In February, at the annual meeting of the OER community, organised by the Hewlett Foundation, David Wiley and John Hilton III organised a discussion on “free vs. open”. The terminology itself was a bit confusing, because by “free” they meant “freely available”, and by “open” they meant allowing the “5 Rs” of active reuse of content. Such use of terms would cause a violent outburst from any orthodox Free Software advocate, since that community has clear definitions of “libre” and “gratis”. But the strange choice of key terms made sense in a way—it drew our attention from the typical way we have been naming things to the problem at heart of OER developments.

We’ve spent too much time arguing about the virtues of “libre” vs. “gratis”, which usually are rooted in moral arguments centered around the value of freedom. Not enough effort has been made to relate the value of OER to real-life educational challenges and the  everyday practices of educators and learners. The OER movement, like much of the open movement, has not paid enough attention to the actual value that openly-licensed resources provide to their users—in such as way that is defined in more precise terms than a potential for greater personal freedom. (This issue has been raised by John Wilbanks in his keynote at the OpenEd conference in 2014).

Wiley and Hilton rightly asked participants of the discussion: what do we gain from policies that lead to the provision of freely available resources? And how do we support open use of resources? The conversation is timely: OER policies are gaining important footholds in the United States. On the one hand, the federal government is committing to making openly available the educational content funded with public tax dollars. Also, at the state level—in particular colleges—educational systems are switching from proprietary to open resources, with the “Z degree” (zero resource cost college degree) leading the way. Using the terms of the debate, these are “gratis”, but not necessarily “libre” policies.

Strong and weak forms of open policies

The same challenge became clear to me over the last five years, as the Polish government has been implementing its open textbooks program. In 2011, Poland adopted a strong open model, which ensures legal openness (through open licensing), technical openness (for example use of open formats and dealing with accessibility issues) and which makes content available with no costs for end users. Polish open textbooks are available for free, in open formats, and under an open license. This is different from a weak open model, in which open licensing is not used.

This weak open model has been for almost two decades at the heart of the Open Access model of scientific publishing, in which academic research articles published in scholarly journals are made available to freely access and read (without carrying a specific open license), typically after an embargo period. Yet in recent years we see a shift toward strong openness in Open Access publishing. This has been explicitly expressed through the re-formulation of principles at the 10th Anniversary of the Budapest Open Access Initiative.

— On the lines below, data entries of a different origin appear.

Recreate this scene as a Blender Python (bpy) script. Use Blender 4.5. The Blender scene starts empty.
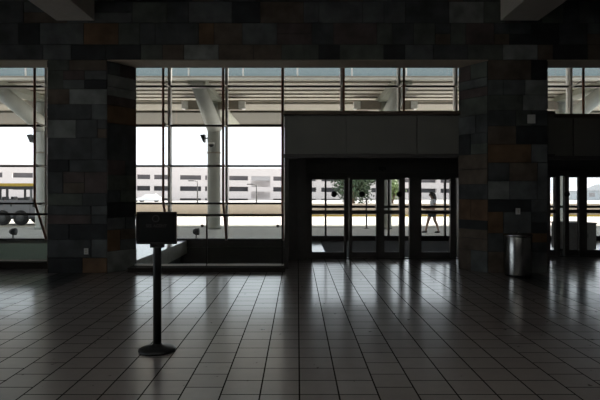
import bpy, bmesh, math, random
from mathutils import Vector, Matrix
random.seed(11)
S = bpy.context.scene
COL = S.collection
PI = math.pi

# ------------------------------------------------------------------ materials
def new_mat(name):
    m = bpy.data.materials.new(name); m.use_nodes = True
    nt = m.node_tree
    for n in list(nt.nodes): nt.nodes.remove(n)
    out = nt.nodes.new('ShaderNodeOutputMaterial')
    return m, nt, out

def mat(name, col, rough=0.6, metal=0.0, var=0.12, scale=6.0, bump=0.0, spec=0.5, stretch=None):
    """plain surface with procedural mottling"""
    m, nt, out = new_mat(name)
    N, L = nt.nodes.new, nt.links.new
    b = N('ShaderNodeBsdfPrincipled')
    tc = N('ShaderNodeTexCoord'); mp = N('ShaderNodeMapping')
    if stretch: mp.inputs['Scale'].default_value = stretch
    nz = N('ShaderNodeTexNoise'); nz.inputs['Scale'].default_value = scale; nz.inputs['Detail'].default_value = 5
    L(tc.outputs['Object'], mp.inputs['Vector']); L(mp.outputs['Vector'], nz.inputs['Vector'])
    r = N('ShaderNodeValToRGB')
    lo = [max(0, c*(1-var)) for c in col]; hi = [min(1, c*(1+var)) for c in col]
    r.color_ramp.elements[0].position = .3; r.color_ramp.elements[1].position = .7
    r.color_ramp.elements[0].color = (*lo, 1); r.color_ramp.elements[1].color = (*hi, 1)
    L(nz.outputs['Fac'], r.inputs['Fac']); L(r.outputs['Color'], b.inputs['Base Color'])
    b.inputs['Roughness'].default_value = rough; b.inputs['Metallic'].default_value = metal
    b.inputs['Specular IOR Level'].default_value = spec
    if bump:
        bp = N('ShaderNodeBump'); bp.inputs['Strength'].default_value = bump; bp.inputs['Distance'].default_value = .01
        L(nz.outputs['Fac'], bp.inputs['Height']); L(bp.outputs['Normal'], b.inputs['Normal'])
    L(b.outputs['BSDF'], out.inputs['Surface'])
    return m

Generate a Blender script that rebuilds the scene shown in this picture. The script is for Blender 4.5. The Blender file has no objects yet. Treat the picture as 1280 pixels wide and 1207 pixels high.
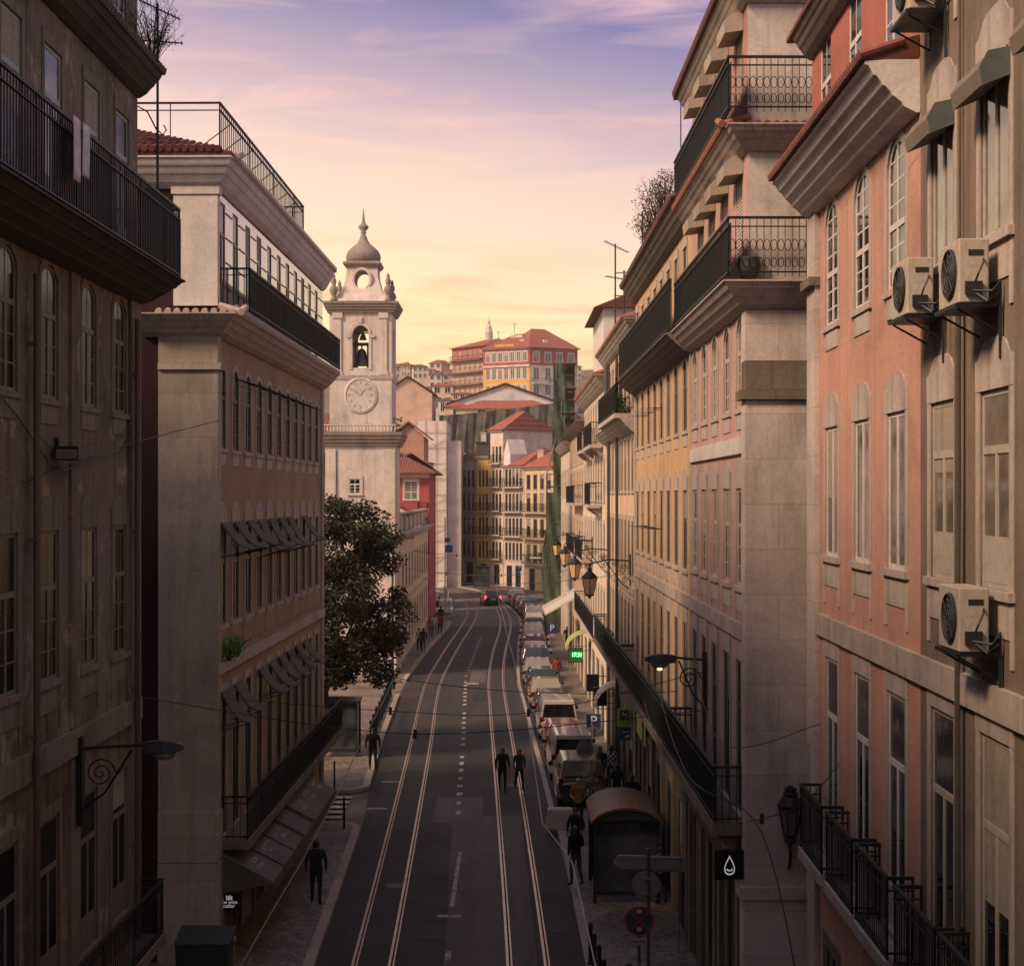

Open licensing ensures strong openness by ensuring, through legal means, rights defined in the educational sphere by Wiley’s “5 Rs”. Recommendations to do so are based on a very well developed argument that goes back to Richard Stallman’s thinking on user freedoms, and Lawrence Lessig’s idea of remix as core activity for free culture. But while reuse of code is a common practice in computer programming, reuse of educational content remains an elusive phenomenon. Open licensing advocates usually argue on the basis of future gains: we need to provide a reuse potential by removing legal barriers so that one day we can see novel types of reuse happen. The challenge our community faces is whether the positive changes advocates say will be realized by adopting strong open policies (i.e. policies that deliberately contain an open licensing mandate) can be observed quickly enough in order to validate their development and implementation. Without solid data on why strong open models are needed, they might be evaluated as overly challenging or ineffective.

We need to remember that strong openness is much more controversial than its weak form. In Poland, the willingness of the government to support a strong open policy led to a conflict with a strong lobby of educational publishers. The controversy focused solely on legal issues around ownership of content – and would have been easily solved by adopting a weak policy model (which the Polish government refused to do, fortunately).

Free or Open? Wrong question?

Making the distinction between “libre” and “gratis” (or “free” and “open”, to use terminology proposed by Wiley and Hilton) is a first, important step. Only then we become aware that there is more to OER policies than just open licensing requirements. It becomes possible to define a spectrum of policies through which educational change happens thanks to openly shared and reused resources.

Yet this does not mean that we need to choose between one strategy or the other. Lowering textbook and materials costs for parents and students has been an important aspect of the education policy introduced in Poland. Similarly, open licensing is an important standard for public funding of educational resources and  should remain core to any impactful OER policy. These are important policies, with the potential of introducing greater equality into the educational system.

But we need to be aware that such a policy, on its own, is a “passive” one if we consider broader goals defined by the open education movement. It’s one that creates only potential action for further change. We need to ask the question, what is happening to content that we have openly provided? And build policies that later support not just passive provision of OER, but their active reuse.

Mapping paths toward open education

Reuse is not something that can only happen “in the wild” once the adequate conditions are created. In fact, such organic reuse is quite rare. Although we lack empirical data, I would assume that less than 5% of users is willing to modify content, remix it, create own versions and mash-ups.

If we agree that empowerment and engagement of educators and learners is an important goal, we need to implement active policies that build on and support the potential ensured by passive ones. These could include incentives for teachers to create, reuse and share OER, investing in repositories and other types of infrastructure for discovery and analytics of content, or paying attention to digital literacy of teachers and formulation of new pedagogies. Developing, testing and implementing such active policies in educational systems around the world has to compliment efforts to open resources.

Almost five years after the signing of the Paris OER Declaration and ten years after the foundational meeting in Cape Town, it is time to define new strategies. For the last few years, I have been advocating for the definition of such “paths to open education”. In response, I’ve often heard that education is too varied for such standard scenarios to be defined. But if we want policies that support active reuse of OERs, then we need to define such standard paths. It is clear to me that these would be useful for policymakers asking the same questions. And the answers to some of these questions might even be easier than focusing most of our efforts and outreach on open licensing.